• **What is needed**
Lines holding the string "script" are the ones to copy from this listing.

• **Input material**
◇ ◇ ◇ ◇ ◇ ◇ ◇

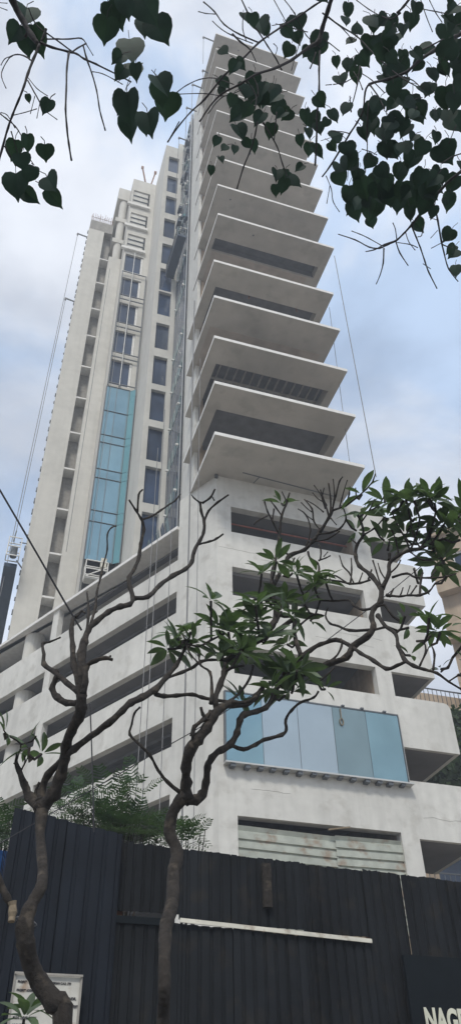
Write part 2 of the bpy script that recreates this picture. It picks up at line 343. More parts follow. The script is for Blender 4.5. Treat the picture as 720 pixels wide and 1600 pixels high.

◇ ◇ ◇ ◇ ◇ ◇ ◇

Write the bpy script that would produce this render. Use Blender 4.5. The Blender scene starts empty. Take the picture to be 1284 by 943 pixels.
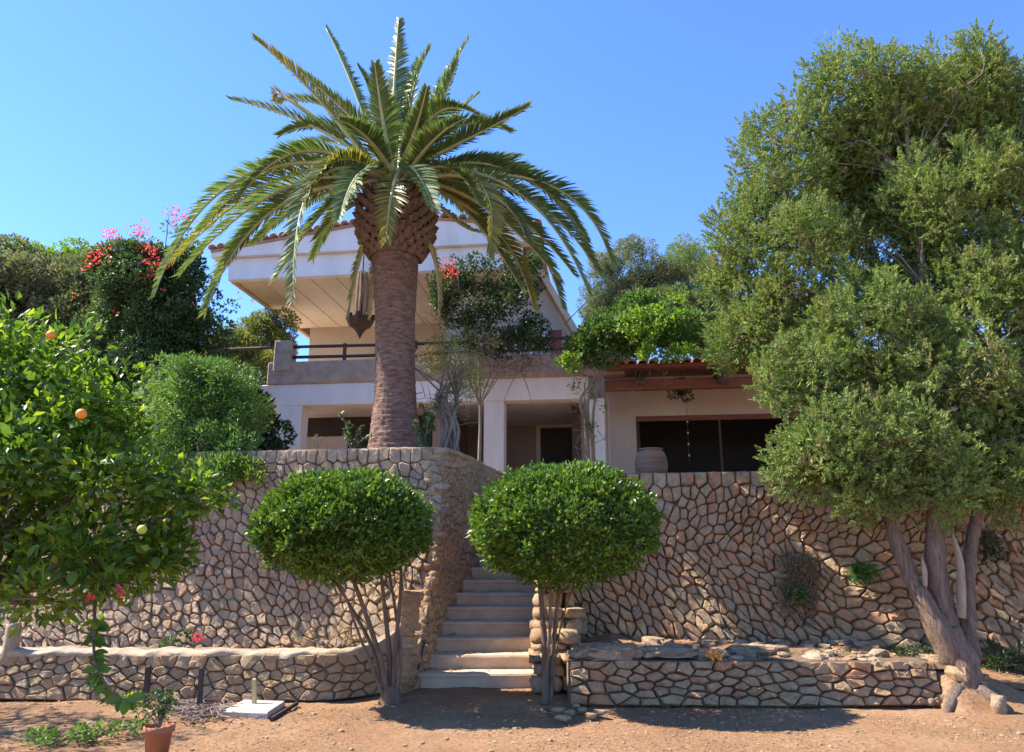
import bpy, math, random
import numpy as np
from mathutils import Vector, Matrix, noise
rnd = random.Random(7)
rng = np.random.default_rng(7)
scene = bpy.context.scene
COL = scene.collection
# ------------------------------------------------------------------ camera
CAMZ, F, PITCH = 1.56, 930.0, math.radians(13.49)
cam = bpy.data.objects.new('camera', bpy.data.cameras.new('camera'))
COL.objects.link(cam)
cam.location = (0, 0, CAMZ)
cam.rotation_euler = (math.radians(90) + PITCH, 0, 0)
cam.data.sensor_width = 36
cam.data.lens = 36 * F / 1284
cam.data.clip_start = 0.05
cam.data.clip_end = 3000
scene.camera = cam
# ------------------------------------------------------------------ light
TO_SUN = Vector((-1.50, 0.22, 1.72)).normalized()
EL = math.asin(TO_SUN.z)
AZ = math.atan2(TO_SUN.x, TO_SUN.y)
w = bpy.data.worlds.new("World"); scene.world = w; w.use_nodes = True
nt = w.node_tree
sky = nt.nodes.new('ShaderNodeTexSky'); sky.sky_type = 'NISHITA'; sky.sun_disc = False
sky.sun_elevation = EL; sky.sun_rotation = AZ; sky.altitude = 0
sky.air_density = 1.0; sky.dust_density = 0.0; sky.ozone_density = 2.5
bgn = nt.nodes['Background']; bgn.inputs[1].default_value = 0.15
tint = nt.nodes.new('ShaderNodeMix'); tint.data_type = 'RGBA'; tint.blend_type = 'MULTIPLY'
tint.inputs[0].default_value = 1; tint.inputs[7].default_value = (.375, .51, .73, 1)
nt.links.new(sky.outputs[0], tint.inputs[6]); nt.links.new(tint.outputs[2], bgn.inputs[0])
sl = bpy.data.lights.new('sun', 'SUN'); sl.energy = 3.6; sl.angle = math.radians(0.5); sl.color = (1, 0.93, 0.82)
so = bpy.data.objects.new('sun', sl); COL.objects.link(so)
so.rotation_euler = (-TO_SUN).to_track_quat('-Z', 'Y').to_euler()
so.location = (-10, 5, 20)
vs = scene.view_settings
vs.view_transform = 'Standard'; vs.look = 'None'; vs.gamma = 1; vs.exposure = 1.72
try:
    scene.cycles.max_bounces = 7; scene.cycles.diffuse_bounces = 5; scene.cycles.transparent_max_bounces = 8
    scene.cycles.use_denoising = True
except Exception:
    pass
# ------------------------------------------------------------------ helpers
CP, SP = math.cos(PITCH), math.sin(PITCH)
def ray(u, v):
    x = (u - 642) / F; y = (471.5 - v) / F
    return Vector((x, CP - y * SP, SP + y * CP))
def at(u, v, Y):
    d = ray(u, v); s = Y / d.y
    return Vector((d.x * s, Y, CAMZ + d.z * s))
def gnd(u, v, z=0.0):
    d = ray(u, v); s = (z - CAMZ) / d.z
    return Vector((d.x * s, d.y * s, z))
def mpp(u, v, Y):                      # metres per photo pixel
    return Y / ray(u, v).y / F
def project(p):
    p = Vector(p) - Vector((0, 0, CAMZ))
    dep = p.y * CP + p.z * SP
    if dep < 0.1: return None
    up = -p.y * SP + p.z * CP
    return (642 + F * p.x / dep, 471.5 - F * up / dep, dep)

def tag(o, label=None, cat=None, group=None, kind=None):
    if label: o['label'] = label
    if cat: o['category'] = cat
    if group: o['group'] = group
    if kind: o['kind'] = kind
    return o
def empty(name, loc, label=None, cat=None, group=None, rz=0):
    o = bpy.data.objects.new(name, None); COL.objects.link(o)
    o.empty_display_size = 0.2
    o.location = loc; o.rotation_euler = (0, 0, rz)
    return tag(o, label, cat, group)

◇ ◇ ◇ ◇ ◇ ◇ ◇

• **Result**
Write part 2 of the bpy script that recreates this picture. It picks up at line 343. More parts follow. The script is for Blender 4.5. Treat the picture as 720 pixels wide and 1600 pixels high.
Write the bpy script that would produce this render. Use Blender 4.5. The Blender scene starts empty. Take the picture to be 1284 by 943 pixels.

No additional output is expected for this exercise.